* **Task directions**:
The entries below contain a line with "Generate a Blender" and a line with "S.camera = cam". Quote exactly those two lines and all lines between them.

* **Task data**:
* * * * * * * * *
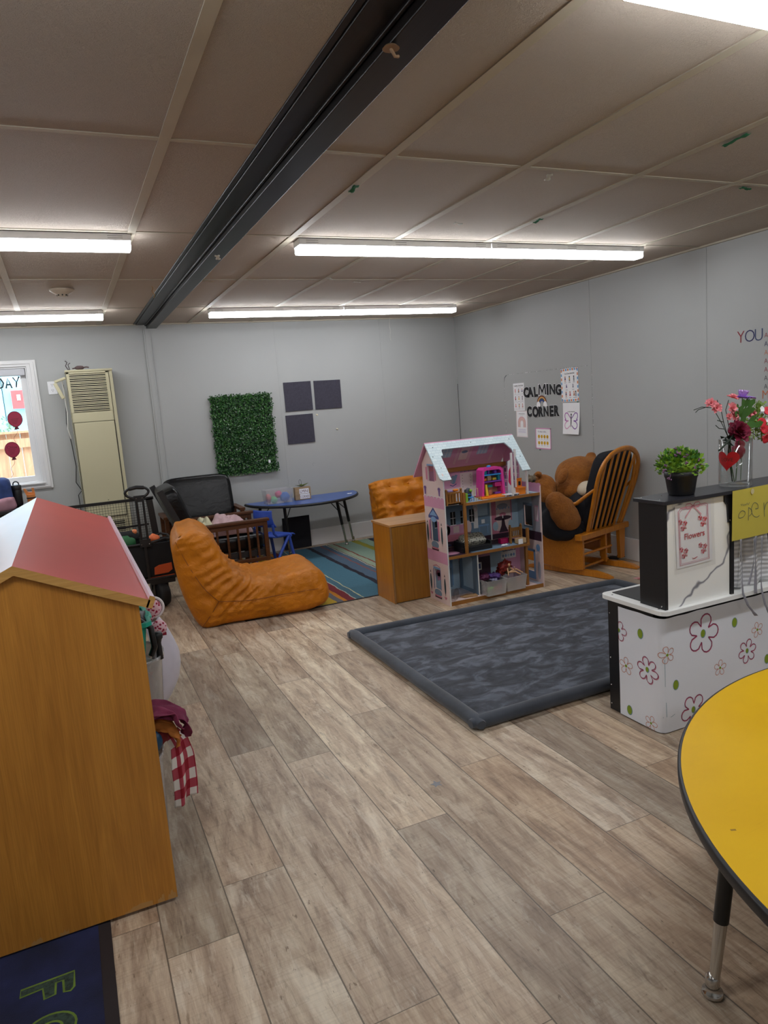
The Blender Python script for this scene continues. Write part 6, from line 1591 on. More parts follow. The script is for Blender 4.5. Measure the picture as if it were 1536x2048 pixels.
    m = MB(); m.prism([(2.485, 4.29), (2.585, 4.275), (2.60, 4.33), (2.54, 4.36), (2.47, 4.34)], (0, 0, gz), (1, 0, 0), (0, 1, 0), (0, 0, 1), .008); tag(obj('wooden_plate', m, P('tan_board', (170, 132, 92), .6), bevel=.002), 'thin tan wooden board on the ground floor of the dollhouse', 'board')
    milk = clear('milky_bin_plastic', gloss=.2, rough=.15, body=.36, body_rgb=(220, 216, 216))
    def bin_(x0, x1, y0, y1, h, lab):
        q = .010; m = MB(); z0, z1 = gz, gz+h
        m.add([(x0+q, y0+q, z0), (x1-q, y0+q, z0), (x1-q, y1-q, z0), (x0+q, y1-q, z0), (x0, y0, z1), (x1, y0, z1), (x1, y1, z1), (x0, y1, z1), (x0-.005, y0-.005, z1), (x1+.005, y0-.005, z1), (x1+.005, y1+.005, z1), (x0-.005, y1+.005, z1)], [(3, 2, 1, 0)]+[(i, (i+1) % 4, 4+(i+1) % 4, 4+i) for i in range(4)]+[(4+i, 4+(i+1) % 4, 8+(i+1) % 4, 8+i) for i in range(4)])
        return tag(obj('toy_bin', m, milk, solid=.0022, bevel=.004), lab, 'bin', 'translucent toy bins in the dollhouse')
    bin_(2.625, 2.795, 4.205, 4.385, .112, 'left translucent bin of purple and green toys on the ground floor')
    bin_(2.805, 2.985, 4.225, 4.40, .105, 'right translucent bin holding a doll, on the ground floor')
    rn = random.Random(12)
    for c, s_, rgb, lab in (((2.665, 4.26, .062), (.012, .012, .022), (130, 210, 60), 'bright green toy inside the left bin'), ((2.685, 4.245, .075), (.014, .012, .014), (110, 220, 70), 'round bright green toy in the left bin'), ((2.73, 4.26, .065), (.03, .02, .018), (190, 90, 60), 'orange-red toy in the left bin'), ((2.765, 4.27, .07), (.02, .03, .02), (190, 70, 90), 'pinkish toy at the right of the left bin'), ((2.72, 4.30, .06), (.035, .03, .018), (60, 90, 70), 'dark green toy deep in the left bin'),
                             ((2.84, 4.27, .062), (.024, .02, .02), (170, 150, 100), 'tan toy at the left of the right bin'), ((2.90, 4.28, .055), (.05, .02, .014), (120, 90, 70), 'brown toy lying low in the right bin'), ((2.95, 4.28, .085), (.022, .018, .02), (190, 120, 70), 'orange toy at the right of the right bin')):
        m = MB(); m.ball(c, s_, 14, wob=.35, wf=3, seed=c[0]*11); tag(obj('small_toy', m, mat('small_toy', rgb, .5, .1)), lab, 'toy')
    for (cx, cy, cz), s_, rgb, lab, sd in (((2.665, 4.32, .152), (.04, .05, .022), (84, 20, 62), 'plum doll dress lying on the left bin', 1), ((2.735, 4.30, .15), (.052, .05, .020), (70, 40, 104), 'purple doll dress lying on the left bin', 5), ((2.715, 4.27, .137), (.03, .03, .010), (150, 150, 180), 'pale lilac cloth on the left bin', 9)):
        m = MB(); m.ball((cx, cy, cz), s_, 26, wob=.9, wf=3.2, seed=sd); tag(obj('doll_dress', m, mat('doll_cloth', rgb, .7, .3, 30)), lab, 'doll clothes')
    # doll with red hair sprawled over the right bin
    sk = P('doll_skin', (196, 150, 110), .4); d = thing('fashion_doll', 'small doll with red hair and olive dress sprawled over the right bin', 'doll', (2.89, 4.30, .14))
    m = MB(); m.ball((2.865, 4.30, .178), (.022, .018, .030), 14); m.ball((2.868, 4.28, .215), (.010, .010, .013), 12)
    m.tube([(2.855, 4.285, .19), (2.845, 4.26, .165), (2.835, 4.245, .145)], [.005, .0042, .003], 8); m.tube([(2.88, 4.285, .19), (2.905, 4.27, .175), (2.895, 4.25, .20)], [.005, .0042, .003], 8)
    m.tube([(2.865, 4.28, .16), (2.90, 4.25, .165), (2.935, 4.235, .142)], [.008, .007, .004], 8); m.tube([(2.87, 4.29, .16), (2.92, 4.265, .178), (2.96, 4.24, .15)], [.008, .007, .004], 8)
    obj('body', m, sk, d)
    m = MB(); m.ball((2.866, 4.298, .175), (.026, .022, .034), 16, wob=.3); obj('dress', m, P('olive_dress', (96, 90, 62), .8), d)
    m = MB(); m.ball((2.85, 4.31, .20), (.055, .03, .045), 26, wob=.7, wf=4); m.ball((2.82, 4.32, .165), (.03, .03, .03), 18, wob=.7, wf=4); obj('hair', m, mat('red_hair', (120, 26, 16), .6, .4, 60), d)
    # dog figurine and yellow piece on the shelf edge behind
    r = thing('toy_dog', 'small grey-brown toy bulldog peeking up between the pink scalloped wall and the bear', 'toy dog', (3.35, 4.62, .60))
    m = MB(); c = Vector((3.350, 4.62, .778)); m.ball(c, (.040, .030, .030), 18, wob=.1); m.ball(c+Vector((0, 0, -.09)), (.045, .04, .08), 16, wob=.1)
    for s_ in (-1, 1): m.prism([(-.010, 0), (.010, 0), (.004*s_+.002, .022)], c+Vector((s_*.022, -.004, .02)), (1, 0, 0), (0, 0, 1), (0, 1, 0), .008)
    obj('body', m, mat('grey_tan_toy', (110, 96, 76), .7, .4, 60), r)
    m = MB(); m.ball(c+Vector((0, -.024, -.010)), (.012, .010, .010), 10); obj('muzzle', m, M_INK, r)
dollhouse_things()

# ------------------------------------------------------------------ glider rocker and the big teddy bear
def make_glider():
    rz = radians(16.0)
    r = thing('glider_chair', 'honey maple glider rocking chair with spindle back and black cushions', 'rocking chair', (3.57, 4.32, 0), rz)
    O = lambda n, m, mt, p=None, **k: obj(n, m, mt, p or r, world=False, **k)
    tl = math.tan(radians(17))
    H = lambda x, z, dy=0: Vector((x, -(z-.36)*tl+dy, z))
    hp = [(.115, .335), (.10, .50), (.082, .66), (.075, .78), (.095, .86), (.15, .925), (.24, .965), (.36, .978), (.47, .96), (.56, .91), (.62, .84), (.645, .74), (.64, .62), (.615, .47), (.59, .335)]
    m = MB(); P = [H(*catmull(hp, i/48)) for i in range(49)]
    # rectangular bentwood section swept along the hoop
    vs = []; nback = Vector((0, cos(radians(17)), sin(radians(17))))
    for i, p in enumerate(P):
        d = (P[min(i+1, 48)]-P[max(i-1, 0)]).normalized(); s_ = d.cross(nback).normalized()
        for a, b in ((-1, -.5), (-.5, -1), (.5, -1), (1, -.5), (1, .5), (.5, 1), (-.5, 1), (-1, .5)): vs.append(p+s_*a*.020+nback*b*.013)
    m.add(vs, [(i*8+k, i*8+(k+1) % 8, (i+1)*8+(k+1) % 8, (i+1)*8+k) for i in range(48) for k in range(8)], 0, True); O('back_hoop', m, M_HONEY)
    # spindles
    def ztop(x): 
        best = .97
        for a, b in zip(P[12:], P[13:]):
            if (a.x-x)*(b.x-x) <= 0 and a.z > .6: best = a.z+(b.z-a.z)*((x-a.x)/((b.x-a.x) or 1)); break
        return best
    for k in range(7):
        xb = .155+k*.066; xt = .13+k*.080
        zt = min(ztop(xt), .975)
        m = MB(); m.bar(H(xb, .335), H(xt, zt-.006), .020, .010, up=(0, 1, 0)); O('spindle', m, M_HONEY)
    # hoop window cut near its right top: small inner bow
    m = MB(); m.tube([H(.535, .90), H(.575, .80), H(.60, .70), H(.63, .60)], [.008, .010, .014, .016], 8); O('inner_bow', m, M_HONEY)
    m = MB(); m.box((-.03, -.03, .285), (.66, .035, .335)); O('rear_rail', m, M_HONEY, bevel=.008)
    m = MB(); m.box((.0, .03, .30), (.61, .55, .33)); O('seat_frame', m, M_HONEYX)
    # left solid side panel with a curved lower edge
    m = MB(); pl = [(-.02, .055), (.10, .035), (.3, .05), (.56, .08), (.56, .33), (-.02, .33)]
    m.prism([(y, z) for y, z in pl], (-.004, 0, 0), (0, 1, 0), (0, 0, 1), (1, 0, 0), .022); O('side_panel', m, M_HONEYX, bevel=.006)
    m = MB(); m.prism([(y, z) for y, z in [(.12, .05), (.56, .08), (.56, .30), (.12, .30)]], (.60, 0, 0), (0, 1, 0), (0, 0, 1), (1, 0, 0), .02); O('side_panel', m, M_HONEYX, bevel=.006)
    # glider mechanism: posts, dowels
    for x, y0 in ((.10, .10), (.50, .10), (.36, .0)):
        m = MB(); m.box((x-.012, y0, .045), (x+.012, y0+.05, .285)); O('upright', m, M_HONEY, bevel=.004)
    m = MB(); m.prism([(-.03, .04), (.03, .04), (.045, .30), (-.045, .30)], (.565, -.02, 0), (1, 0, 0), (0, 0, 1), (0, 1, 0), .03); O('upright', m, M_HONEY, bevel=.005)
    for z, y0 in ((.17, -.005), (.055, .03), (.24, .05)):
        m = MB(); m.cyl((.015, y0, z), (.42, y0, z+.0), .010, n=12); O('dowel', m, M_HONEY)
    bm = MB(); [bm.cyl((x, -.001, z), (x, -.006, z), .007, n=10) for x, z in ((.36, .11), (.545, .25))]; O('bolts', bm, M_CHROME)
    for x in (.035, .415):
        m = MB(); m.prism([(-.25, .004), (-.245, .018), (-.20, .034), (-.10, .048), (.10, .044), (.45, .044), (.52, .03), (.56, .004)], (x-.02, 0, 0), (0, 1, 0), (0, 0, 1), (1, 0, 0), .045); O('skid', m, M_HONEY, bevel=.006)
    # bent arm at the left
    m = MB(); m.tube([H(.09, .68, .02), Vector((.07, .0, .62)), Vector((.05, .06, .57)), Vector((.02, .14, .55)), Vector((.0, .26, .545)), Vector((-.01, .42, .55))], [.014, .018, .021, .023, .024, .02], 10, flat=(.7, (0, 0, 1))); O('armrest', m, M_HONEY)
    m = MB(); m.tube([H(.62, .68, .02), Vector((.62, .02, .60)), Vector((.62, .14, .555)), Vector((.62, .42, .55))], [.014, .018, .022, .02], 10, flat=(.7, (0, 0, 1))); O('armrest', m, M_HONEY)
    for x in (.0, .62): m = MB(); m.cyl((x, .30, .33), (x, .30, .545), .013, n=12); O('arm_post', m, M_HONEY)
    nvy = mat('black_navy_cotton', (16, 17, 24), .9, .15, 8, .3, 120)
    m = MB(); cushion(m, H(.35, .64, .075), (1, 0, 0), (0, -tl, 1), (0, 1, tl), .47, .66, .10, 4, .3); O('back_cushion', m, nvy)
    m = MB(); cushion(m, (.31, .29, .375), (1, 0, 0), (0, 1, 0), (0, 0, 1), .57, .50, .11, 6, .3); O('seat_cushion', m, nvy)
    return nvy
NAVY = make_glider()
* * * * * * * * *
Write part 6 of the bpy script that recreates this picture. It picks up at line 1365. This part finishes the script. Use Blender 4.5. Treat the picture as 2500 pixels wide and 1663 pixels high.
* * * * * * * * *
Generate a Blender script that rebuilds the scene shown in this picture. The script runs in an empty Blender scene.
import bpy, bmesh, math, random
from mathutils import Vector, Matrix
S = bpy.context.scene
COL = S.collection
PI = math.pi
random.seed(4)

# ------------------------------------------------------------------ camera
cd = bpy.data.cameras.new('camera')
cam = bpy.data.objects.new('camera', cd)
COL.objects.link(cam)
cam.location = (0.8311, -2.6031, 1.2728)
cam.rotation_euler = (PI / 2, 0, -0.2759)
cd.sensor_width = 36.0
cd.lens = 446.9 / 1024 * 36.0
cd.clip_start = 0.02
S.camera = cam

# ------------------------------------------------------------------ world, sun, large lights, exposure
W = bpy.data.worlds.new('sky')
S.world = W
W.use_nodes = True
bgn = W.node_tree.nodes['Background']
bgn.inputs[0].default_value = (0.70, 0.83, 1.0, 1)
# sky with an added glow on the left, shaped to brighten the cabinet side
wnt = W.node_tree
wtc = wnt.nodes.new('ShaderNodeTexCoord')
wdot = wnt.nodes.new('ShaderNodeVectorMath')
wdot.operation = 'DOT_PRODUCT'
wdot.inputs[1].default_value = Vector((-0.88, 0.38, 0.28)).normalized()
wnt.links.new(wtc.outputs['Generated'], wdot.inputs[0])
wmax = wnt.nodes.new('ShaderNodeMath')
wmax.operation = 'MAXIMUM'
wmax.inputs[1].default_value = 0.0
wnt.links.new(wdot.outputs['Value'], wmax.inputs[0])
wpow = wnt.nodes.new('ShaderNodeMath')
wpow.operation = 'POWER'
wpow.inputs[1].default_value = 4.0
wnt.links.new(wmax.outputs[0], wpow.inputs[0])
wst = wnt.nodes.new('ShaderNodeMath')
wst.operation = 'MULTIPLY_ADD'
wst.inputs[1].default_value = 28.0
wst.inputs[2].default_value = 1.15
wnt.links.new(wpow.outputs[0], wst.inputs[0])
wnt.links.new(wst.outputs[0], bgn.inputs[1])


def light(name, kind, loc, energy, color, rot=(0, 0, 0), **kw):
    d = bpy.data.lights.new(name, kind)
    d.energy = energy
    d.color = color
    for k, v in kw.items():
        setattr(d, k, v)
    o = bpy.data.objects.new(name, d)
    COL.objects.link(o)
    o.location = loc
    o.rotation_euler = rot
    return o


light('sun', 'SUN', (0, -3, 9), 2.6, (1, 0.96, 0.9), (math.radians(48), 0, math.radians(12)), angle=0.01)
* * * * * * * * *
* **Full output**:
Generate a Blender script that rebuilds the scene shown in this picture. The script runs in an empty Blender scene.
import bpy, bmesh, math, random
from mathutils import Vector, Matrix
S = bpy.context.scene
COL = S.collection
PI = math.pi
random.seed(4)

# ------------------------------------------------------------------ camera
cd = bpy.data.cameras.new('camera')
cam = bpy.data.objects.new('camera', cd)
COL.objects.link(cam)
cam.location = (0.8311, -2.6031, 1.2728)
cam.rotation_euler = (PI / 2, 0, -0.2759)
cd.sensor_width = 36.0
cd.lens = 446.9 / 1024 * 36.0
cd.clip_start = 0.02
S.camera = cam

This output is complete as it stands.